We do not express any opinion with respect to the law of any jurisdiction other than the DLLCA and we do not express any opinion as to the effect of any other laws on the opinion stated herein.

Based upon and subject to the foregoing, we are of the opinion that upon (i) the effectiveness of the Registration Statement under the Act, (ii) the due execution of the LLC Agreement and the effectiveness thereof, (iii) the due action by a duly appointed committee of the Board of Directors of the Company to determine the price per Share and (iv) the due issuance of the Shares against payment therefor in accordance with the LLC Agreement and in the manner described in the Underwriting Agreement, the Shares will be validly issued and holders of the Shares will have no obligation to make payments or contributions to the Company or its creditors solely by reason of their ownership of the Shares.
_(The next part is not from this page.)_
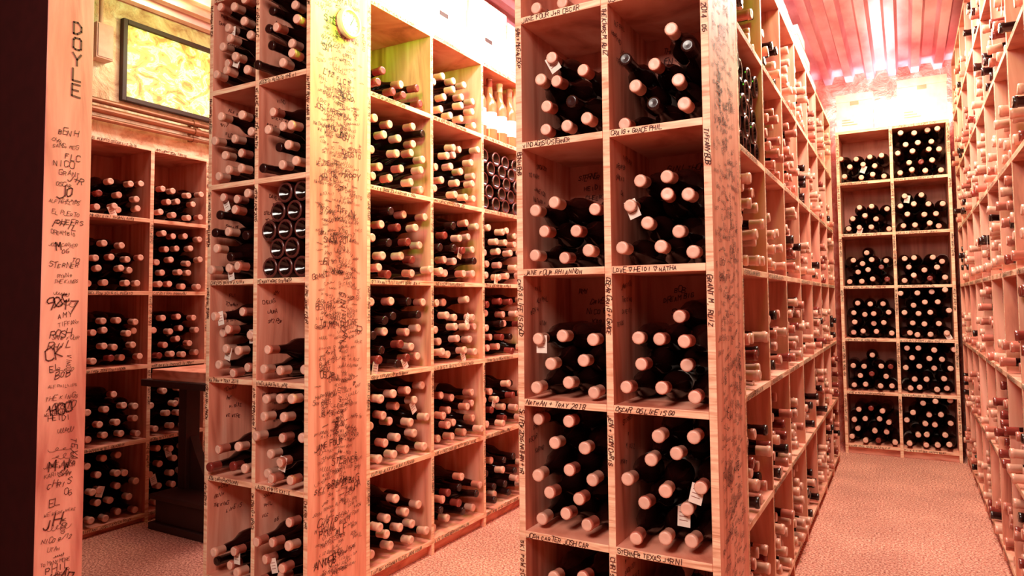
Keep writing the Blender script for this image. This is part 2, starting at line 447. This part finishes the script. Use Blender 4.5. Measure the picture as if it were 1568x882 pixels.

We hereby consent to the filing of this opinion with the Commission as an exhibit to the Registration Statement. We also consent to the reference to our firm under the caption “Legal Matters” in the Registration Statement. In giving this consent, we do not thereby admit that we are included in the category of persons whose consent is required under Section 7 of the Act or the rules and regulations of the Commission.